If you're treating your phone as hostile why would you skip gaming apps but use banking ones? That seems backwards if you're assuming your mobile is the weak point.

In the EU the PSD2 directive obliged banks to provide strong authentication for customers login process and various operations on the account incl. payments ofc. Most of the time mobile applications are being used in the result - for either login confirm or as software OTP generators (biometric verification is also supported); the lists of printed codes are rather obsolete now and some banks may actually charge your extra for sending you text messages with such codes. I know there are hardware security tokens but in all these years I haven't seen anyone using such here.

So, it's rather hard to avoid banking apps.

Also, the PSD2 directive implements the duty of providing API infrastructure for third-parties. [1]

https://www.ecb.europa.eu/paym/intro/mip-online/2018/html/18...

  • There still exist banks that provide you with an RSA token. If a bank does not give you the option, how can one (sorry) "of the right segment" have business with it? You look at the service provider, you see all kinds of bad signals, you hire it anyway: this is a big part of what is destroying us!

    Restraining myself to write something very strong about phone security and general user expectancy and duly expectancy (low) - let us stress again the legal side: how do you prove to a bank that, in case of theft from the account, your device was safe? People who see their money stolen then have controversies with the bank about responsibility.

    BTW: PSD2 has been, in many parts, a huge nightmare.
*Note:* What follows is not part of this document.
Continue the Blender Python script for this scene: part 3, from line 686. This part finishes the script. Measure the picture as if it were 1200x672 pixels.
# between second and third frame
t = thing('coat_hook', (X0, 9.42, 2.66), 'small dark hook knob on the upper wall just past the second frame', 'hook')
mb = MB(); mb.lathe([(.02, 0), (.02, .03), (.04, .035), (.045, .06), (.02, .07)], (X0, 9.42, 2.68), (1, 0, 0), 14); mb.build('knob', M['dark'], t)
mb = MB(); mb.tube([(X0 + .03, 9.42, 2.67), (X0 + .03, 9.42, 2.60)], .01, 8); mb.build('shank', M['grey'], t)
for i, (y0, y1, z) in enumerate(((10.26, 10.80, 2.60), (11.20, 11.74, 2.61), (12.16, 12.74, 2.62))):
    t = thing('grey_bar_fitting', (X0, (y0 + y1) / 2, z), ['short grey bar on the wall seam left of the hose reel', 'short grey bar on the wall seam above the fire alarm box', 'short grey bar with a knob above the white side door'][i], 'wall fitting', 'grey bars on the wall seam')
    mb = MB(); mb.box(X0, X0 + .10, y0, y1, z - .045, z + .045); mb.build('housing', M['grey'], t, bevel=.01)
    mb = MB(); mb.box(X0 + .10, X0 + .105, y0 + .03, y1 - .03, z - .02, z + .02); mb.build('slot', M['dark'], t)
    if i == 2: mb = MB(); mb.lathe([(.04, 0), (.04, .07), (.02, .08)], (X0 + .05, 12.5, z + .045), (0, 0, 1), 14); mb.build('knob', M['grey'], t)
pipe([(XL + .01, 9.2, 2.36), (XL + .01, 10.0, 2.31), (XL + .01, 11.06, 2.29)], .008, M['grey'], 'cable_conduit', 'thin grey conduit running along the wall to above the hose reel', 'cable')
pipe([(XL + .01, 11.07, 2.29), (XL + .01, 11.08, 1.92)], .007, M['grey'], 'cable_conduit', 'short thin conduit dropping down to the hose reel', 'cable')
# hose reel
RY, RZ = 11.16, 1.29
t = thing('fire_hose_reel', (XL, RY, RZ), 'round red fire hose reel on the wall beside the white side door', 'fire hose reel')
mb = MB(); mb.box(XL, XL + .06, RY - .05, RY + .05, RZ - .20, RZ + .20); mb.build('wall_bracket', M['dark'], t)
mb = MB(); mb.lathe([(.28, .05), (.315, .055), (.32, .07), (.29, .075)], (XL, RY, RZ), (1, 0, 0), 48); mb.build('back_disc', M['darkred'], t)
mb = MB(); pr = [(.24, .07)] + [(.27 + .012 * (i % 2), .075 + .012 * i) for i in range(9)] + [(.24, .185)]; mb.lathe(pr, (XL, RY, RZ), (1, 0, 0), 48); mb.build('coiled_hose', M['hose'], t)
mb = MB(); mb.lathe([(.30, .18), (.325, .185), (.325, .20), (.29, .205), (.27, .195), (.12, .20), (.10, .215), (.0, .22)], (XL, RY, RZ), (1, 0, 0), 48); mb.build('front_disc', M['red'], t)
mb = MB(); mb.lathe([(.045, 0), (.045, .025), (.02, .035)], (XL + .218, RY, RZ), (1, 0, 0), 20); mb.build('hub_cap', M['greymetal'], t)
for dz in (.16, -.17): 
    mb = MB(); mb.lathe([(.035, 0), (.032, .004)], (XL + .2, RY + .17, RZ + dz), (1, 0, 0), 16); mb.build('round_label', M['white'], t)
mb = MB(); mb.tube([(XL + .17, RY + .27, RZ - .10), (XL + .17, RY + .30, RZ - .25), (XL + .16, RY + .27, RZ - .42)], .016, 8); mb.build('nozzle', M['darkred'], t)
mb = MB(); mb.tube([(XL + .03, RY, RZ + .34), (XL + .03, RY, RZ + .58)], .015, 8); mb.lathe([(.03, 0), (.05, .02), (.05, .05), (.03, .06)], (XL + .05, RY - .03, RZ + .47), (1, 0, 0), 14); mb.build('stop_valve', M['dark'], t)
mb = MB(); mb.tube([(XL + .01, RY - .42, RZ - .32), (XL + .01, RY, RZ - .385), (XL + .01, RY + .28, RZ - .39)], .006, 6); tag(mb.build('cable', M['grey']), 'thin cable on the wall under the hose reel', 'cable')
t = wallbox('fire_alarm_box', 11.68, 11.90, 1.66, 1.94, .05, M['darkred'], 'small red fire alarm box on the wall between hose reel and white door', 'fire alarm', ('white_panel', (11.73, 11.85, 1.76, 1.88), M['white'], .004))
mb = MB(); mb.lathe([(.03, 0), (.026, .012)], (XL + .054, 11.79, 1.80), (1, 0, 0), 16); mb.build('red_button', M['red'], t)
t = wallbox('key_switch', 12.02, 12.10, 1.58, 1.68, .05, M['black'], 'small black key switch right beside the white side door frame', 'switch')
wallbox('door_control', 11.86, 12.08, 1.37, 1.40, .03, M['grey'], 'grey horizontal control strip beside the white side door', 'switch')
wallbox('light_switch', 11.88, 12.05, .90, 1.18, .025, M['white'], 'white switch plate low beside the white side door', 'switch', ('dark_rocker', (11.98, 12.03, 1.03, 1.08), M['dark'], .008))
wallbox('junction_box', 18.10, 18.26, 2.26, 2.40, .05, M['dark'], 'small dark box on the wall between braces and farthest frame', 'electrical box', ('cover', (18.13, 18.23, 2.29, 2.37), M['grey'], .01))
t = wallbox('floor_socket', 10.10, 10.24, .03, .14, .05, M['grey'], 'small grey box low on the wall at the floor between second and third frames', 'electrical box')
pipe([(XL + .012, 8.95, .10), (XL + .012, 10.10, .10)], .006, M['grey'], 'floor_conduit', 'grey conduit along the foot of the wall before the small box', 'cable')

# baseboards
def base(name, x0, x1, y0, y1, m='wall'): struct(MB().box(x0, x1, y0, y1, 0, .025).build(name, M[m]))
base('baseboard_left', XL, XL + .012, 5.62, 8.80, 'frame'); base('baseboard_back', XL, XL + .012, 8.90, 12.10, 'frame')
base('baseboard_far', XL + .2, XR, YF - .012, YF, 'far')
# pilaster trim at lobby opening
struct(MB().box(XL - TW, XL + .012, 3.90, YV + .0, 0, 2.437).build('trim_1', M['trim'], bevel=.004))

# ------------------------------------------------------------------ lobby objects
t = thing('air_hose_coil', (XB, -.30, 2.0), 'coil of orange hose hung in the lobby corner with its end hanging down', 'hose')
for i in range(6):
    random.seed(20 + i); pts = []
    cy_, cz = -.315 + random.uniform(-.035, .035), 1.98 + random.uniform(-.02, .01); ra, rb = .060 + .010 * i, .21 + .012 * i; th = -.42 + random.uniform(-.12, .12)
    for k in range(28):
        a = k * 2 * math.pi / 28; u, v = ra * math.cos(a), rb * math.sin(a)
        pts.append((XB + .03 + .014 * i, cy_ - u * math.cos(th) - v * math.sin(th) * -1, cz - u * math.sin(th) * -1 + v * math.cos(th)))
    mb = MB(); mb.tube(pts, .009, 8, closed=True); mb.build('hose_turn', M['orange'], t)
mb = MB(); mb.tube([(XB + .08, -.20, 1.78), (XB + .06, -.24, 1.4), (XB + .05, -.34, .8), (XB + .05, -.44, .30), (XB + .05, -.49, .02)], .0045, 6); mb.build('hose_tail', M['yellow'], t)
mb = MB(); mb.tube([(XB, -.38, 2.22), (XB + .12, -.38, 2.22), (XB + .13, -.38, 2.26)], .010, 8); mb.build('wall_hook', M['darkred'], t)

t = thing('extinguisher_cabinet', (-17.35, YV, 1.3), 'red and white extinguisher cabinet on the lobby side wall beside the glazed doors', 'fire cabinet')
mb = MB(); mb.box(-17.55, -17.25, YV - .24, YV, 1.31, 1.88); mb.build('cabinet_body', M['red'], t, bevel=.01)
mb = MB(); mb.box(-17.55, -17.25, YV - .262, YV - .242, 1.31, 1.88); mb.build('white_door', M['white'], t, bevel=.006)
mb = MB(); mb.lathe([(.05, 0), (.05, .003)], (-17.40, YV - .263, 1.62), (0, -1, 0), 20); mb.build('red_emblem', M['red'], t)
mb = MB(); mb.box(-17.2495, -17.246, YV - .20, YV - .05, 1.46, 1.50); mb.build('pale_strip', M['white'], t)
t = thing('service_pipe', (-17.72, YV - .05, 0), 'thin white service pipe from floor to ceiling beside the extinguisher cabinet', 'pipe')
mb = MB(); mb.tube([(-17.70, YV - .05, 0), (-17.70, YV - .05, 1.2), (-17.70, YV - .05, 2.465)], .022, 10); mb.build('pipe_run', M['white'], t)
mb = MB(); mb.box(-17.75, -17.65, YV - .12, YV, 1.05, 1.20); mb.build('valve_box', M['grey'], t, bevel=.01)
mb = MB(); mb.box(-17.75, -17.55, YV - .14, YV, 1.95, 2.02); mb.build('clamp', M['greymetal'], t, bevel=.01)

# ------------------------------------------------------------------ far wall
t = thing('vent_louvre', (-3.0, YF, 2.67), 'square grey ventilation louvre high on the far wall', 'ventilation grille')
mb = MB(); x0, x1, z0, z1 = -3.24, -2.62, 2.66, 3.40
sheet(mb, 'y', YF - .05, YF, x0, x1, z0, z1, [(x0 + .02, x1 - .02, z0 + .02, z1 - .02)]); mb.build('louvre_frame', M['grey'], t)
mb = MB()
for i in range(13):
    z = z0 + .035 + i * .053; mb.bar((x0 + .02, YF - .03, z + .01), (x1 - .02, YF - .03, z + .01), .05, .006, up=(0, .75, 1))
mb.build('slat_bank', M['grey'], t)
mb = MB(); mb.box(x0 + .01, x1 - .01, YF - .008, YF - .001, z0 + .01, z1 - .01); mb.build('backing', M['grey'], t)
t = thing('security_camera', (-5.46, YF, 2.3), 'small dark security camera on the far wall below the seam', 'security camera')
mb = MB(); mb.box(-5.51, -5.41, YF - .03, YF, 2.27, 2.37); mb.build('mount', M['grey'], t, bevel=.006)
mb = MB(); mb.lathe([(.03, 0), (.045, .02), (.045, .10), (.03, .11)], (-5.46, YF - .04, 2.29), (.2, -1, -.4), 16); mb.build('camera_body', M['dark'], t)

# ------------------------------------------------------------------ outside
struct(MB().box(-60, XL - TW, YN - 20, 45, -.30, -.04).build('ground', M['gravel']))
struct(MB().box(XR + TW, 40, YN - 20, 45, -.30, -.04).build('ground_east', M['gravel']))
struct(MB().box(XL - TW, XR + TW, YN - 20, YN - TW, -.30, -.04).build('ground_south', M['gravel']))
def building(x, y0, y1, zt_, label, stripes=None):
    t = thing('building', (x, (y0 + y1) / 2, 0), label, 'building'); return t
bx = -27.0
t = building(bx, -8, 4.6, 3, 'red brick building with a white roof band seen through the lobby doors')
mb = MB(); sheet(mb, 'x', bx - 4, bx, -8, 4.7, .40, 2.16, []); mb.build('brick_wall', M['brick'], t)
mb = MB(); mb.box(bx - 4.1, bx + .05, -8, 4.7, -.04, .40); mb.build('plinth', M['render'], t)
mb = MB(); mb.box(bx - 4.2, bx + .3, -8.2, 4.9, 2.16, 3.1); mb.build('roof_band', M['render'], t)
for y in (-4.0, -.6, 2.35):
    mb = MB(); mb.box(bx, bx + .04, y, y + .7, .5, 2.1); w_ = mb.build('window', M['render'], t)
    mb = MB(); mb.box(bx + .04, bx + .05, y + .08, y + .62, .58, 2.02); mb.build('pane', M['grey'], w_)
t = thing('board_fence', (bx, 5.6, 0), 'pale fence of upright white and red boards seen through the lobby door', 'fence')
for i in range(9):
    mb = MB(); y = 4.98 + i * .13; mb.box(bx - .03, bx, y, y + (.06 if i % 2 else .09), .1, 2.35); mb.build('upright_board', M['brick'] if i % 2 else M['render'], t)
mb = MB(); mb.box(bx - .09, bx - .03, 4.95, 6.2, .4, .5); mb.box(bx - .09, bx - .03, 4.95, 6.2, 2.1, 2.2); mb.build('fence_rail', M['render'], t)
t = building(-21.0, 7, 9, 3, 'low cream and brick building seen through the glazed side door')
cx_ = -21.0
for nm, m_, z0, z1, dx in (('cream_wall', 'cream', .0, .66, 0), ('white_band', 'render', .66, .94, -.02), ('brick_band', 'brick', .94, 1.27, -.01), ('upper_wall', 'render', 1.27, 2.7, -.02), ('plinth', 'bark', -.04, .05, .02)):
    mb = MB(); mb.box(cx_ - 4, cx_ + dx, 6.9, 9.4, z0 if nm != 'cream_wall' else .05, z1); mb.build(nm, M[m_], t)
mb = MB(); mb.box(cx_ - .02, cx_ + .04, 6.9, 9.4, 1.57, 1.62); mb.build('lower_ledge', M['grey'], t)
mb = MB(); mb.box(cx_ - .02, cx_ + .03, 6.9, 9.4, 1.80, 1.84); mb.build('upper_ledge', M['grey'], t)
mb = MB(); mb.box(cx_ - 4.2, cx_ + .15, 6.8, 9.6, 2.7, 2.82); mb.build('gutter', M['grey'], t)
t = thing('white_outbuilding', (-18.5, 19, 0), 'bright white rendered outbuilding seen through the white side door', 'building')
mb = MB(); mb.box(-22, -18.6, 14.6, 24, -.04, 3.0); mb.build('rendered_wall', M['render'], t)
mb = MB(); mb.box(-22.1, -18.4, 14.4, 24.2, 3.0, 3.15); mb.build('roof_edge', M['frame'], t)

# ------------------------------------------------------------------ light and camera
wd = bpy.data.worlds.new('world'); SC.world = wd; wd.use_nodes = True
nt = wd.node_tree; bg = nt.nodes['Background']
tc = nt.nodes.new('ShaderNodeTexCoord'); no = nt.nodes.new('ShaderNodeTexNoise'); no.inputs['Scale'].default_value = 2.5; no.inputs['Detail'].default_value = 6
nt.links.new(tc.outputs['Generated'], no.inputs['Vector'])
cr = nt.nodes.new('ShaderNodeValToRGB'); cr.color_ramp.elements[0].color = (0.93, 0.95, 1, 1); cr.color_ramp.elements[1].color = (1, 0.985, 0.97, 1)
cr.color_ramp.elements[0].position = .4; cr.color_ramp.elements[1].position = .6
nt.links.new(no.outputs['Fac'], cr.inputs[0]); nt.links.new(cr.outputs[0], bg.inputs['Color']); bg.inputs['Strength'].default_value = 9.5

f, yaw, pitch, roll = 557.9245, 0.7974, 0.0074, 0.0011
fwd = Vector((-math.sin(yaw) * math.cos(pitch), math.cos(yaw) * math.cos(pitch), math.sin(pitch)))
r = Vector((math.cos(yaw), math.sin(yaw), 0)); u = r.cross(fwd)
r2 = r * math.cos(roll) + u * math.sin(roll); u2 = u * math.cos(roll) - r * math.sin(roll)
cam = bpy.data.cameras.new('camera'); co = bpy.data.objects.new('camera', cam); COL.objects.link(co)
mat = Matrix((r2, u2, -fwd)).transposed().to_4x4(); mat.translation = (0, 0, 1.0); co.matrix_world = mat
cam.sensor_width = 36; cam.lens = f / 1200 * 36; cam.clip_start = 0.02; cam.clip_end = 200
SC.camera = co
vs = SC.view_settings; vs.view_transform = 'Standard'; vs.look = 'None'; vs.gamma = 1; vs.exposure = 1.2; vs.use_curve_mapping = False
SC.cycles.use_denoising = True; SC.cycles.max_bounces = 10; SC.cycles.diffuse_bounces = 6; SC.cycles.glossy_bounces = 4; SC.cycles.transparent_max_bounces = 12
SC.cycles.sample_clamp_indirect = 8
Furthermore, healthy parts of it for some reason have not been implemented.

Actually we are the weak point. The phone stuff is just unregulated capitalism.

  • Sure, but that still leaves the question of why mobile banking and not mobile games w/ pc banking.

    • I don't agree with some (most?) of the parent posters comments in this threa.

      But I feel there's a valid argument to be made that if your adversary is the sort of people who'd be feeding Apple image hashes to find people, you're probably be wise to carry a regular phone on which you do boring norm-core sorts of things.

      A phone you use to take pictures of cats and pay your rent using banking apps and call your parents - while not using it to communicate with your dealer or your anarchist collective or your friendly investigative journalist.

    • Sorry, I misunderstand your question. I just don't like mobile games, and mobile banking is acceptable use case for me at the moment. But pc banking is obviously a better choice. The general idea of treating your phone as a problem has deep personal benefits. It started for me with realization (years ago) that I am an addict for "dopamine" hits and this "thing" in my pocket has direct influence on my mental performance.